Ein schönes Beispiel dafür ist der Universitätsneubau in Leipzig. Dort hat man aus Sparsamkeitsgründen auf erneuerbare Energien und Energieeffizienznutzung verzichtet. Diese Entscheidung wird über mindestens hundert Jahre extrem hohe Betriebskosten erzeugen. Wir haben demnach in Zukunft weniger Geld für Forschung und Entwicklung zur Verfügung, weil wir es für Heizung und Klimatisierung ausgeben müssen. Mittel- und langfristig betrachtet hätte man sowohl volkswirtschaftlich als auch betriebswirtschaftlich zu einer Kostensenkung kommen können.
Weiterhin sieht unser Gesetzentwurf die Anwendung sozialer Kriterien vor. In § 10 wird die Einhaltung der Kernarbeitsnormen der Internationalen Arbeitsorganisation gefordert. In den § 11, 12 und 13 wird die Lohnuntergrenze von 8,50 Euro festgelegt; diese gilt nach § 2 Abs. 4 auch für Leiharbeiter.

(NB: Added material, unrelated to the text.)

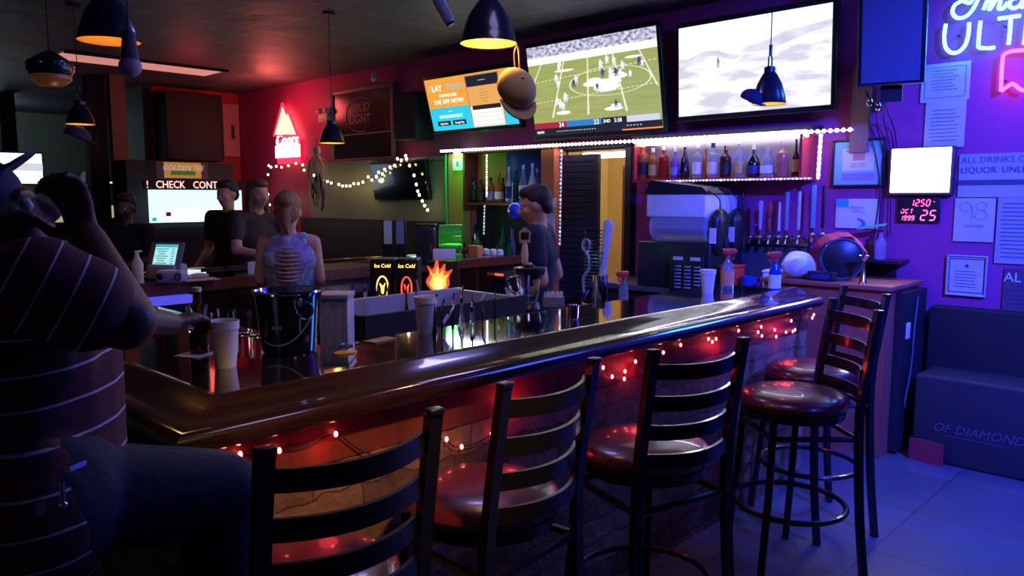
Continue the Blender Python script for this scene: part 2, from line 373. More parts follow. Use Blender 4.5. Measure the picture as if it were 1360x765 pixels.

Es gibt dazu ein passendes Beispiel, wiederum aus Leipzig: Im Stadtarchiv werden Bücher restauriert. Zum Zuge kommt dort ein kleiner Betrieb, der seinen Mitarbeiterinnen 6 Euro brutto pro Stunde bezahlt. Davon kann eine alleinerziehende Frau nicht existieren. Das heißt, sie muss am Monatsende Sozialleistungen von der Kommune abfordern. Das ist nicht eingepreist. Deshalb brauchen wir hier einen sozial gerechten, ausgewogenen Lohn, von dem man leben kann, damit nicht Doppelkosten entstehen. Die gesamtgesellschaftlichen Kosten müssen an der Stelle eingepreist werden, wo sie entstehen, und sollten nicht hinterher nachsubventioniert werden.
Das Wirtschaftlichkeitsprinzip bleibt erhalten. Das heißt nicht unbedingt, dass das billigste Angebot zum Zuge kommt. Bei der Betrachtung der Lebenszykluskosten habe ich es schon erwähnt: Zu berücksichtigen sind neben den Anschaffungskosten auch die voraussichtlichen Betriebskosten, der Energieverbrauch, etwaige Entsorgungskosten, Transportkosten und externe Umweltkosten, die im Zusammenhang damit entstehen.
Das führt dazu, dass wir mittel- bis langfristig eine bedeutende Haushaltswirkung haben werden. Durch mehr Ausschreibung, weniger frei Hand (§ 3), durch losweise Ausschreibung (§ 4) werden die kleinen und mittelständischen Unternehmen unterstützt. Die Vergabe in Losen wird Pflicht und nicht Möglichkeit. Und man muss begründen, wenn man es nicht macht.
Ich habe es jetzt nicht ganz geschafft, alle Punkte anzubringen, Ich freue mich auf die Diskussion über dieses Gesetz. Gleich folgt der Vorschlag von der SPD-Fraktion und den LINKEN. Ich habe gehört, dass die CDU-Fraktion im Herbst auch noch nachlegen will. Für mich ist es wichtig, dass wir ein gemeinsames gutes Gesetz erreichen.
Es geht darum, dass wir das Bestmögliche für Sachsen rausholen, und zwar gemeinsam.